Von news.de-Redakteurin Isabelle Wiedemeier - Uhr

Murmel-Weltmeister: Kuller kuller, roll roll

Ein bisschen kindisch klingt der Murmel-Schlachtruf allerdings. Doch Spötter können mal schön ruhig sein: Die Murmel-Spieler vom MC Erzgebirge sind nämlich soeben Weltmeister geworden. Das müssen ihnen andere Sportler erst mal nachmachen.

Mit einem ganz speziellen Drall kickt Chris Pampel die Murmeln von der Platte. (Foto) Suche
Mit einem ganz speziellen Drall kickt Chris Pampel die Murmeln von der Platte. Bild: privat

Die Zeichen stehen gut für die deutsche Elf, in Südafrika zumindest Dritte zu werden. «Wir haben den Pokal nach Deutschland geholt, damit unsere Kollegen motiviert sind», verkündet Chris Pampel. Ob die Fußballnationalmannschaft vom Erfolg des Murmel-Teams aus dem Erzgebirge je erfahren wird, ist fraglich, das gibt er zu. Doch immerhin, Michael Ballack sei ja aus Görlitz, das liegt schließlich auch in Sachsen.

2006 jedenfalls, als Klinsis Jungs das Spiel um den dritten Platz gewannen, hatten Pampel und seine Kumpels auch schon die Murmel-Weltmeisterschaft in Großbritannien geholt. Als gutes Omen interpretiert der 27-jährige Murmel-Kapitän ihren Sieg also auch in diesem Jahr. Und einen Weltmeistertitel bekommt man auch im Murmeln nicht geschenkt. Am Karfreitag standen den sechs großen Kindern aus Sachsen an der Steinplatte im kleinen englischen Ort Tinsley Green harte Nüsse des Murmel-Metiers gegenüber.

Das Team um die 14-jährige US-Meisterin zum Beispiel, deren Mutter schon 1970 die Murmelwelt hinter sich gelassen hatte. In den USA sei der Glaskugelsport sogar ein Highschool-Kurs, erwähnt Pampel. Doch als härteste Gegner vor dem Greyhound Pub in Tinsley Green stellten sich die Yorkshire Meds und die Handcross 49ers aus England heraus.
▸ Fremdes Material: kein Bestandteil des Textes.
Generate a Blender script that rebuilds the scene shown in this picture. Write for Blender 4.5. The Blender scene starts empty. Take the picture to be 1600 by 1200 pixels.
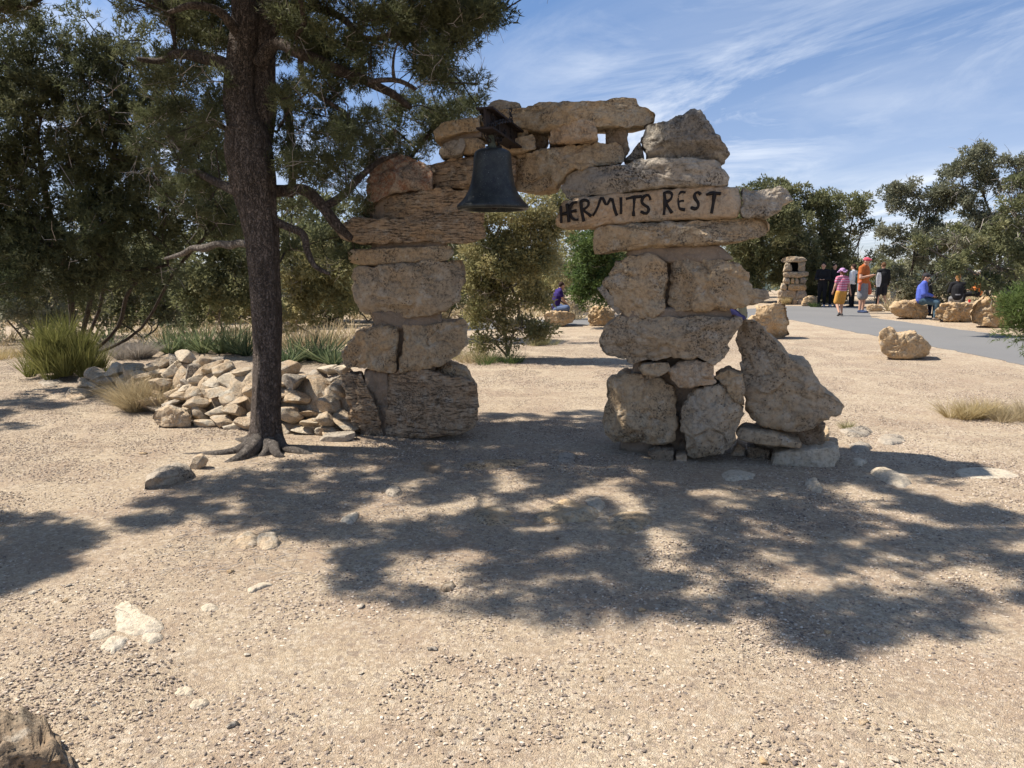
import bpy, bmesh, math, random
import numpy as np
from mathutils import Vector, Matrix
R = math.radians
S = bpy.context.scene
C = S.collection
# ------------------------------------------------------------------ camera
F = 1150.0; PITCH = math.atan(185.0/F); CH = 1.6
cam = bpy.data.cameras.new('camera'); camo = bpy.data.objects.new('camera', cam); C.objects.link(camo)
cam.sensor_width = 36.0; cam.lens = 36.0*F/1600.0; cam.clip_start = 0.05; cam.clip_end = 6000
camo.location = (0, 0, CH); camo.rotation_euler = (math.pi/2-PITCH, 0, 0)
S.camera = camo
# ------------------------------------------------------------------ light
SUN_EL = R(53.0); SUN_AZ = R(10.0)          # the sun stands left of and a little behind the arch
SUNV = np.array([-math.cos(SUN_AZ)*math.cos(SUN_EL), math.sin(SUN_AZ)*math.cos(SUN_EL), math.sin(SUN_EL)])
sl = bpy.data.lights.new('sun', 'SUN'); sl.energy = 4.9; sl.angle = R(0.55); sl.color = (1.0, 0.935, 0.84)
so = bpy.data.objects.new('sun', sl); C.objects.link(so)
so.rotation_euler = Vector(SUNV).to_track_quat('Z', 'Y').to_euler()
w = bpy.data.worlds.new('World'); S.world = w; w.use_nodes = True
nt = w.node_tree; N = nt.nodes; L = nt.links; N.clear()
out = N.new('ShaderNodeOutputWorld'); bg = N.new('ShaderNodeBackground'); bg.inputs['Strength'].default_value = 0.086
sky = N.new('ShaderNodeTexSky'); sky.sky_type = 'NISHITA'; sky.sun_disc = False; sky.sun_elevation = SUN_EL
sky.sun_rotation = math.atan2(SUNV[0], SUNV[1]); sky.altitude = 2000; sky.air_density = 0.72; sky.dust_density = 0.15; sky.ozone_density = 2.0
tc = N.new('ShaderNodeTexCoord'); sep = N.new('ShaderNodeSeparateXYZ'); L.new(tc.outputs['Generated'], sep.inputs[0])
def wm(op, a, b=None, c=None):
    n = N.new('ShaderNodeMath'); n.operation = op
    for i, v in enumerate((a, b, c)):
        if v is None: continue
        if hasattr(v, 'links'): L.new(v, n.inputs[i])
        else: n.inputs[i].default_value = v
    return n.outputs[0]
den = wm('ADD', wm('MAXIMUM', sep.outputs[2], 0.0), 0.10)
cx_ = wm('DIVIDE', sep.outputs[0], den); cy_ = wm('DIVIDE', sep.outputs[1], den)
cmb = N.new('ShaderNodeCombineXYZ'); L.new(cx_, cmb.inputs[0]); L.new(cy_, cmb.inputs[1])
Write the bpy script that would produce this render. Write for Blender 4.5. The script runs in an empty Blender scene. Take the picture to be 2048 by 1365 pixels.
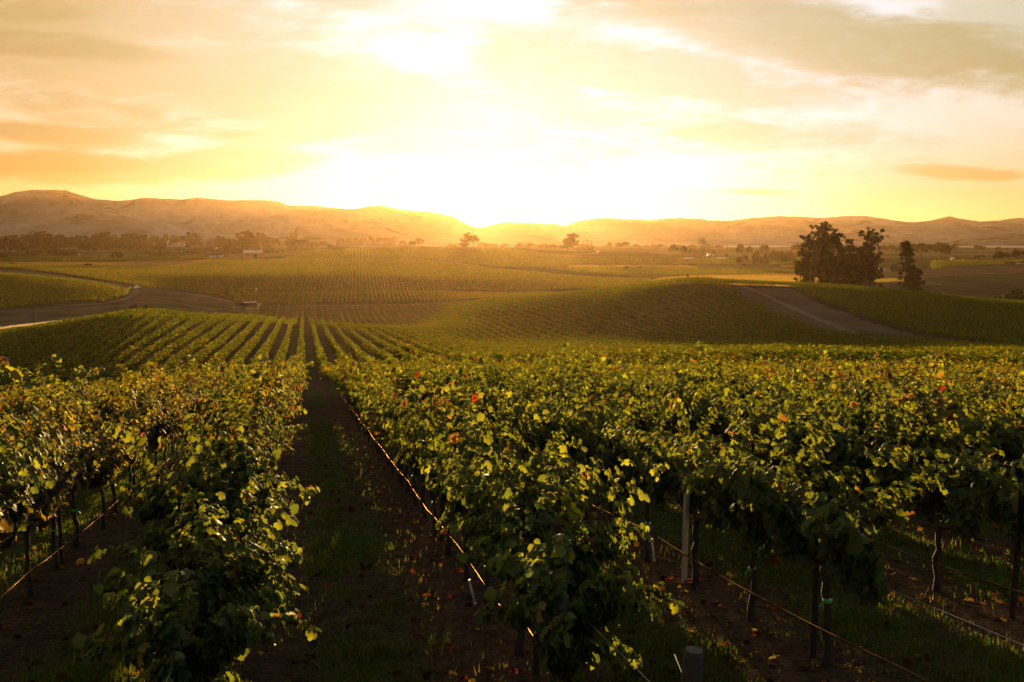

Auch das wundert nicht, denn schließlich sei Murmeln in England Nationalsport, und in Tinsley Green werde schon seit 500 Jahren gemurmelt, hat Pampel gehört.

49 kleine Glaskugeln liegen mitten auf der runden, mit Sand bestreuten Platte, die aussieht wie ein Kugelstoßring. Zwei mal sechs nicht mehr ganz so kleine Jungs – und auch die ein oder andere Spielerin – drängeln sich drumherum, johlen, jaulen und holen abwechselnd ihren Tolley raus. Das ist die etwas größere Spielmurmel, mit der die 49 kleinen von der Platte gestoßen werden sollen, ohne dass der Tolley selbst herunter rollt.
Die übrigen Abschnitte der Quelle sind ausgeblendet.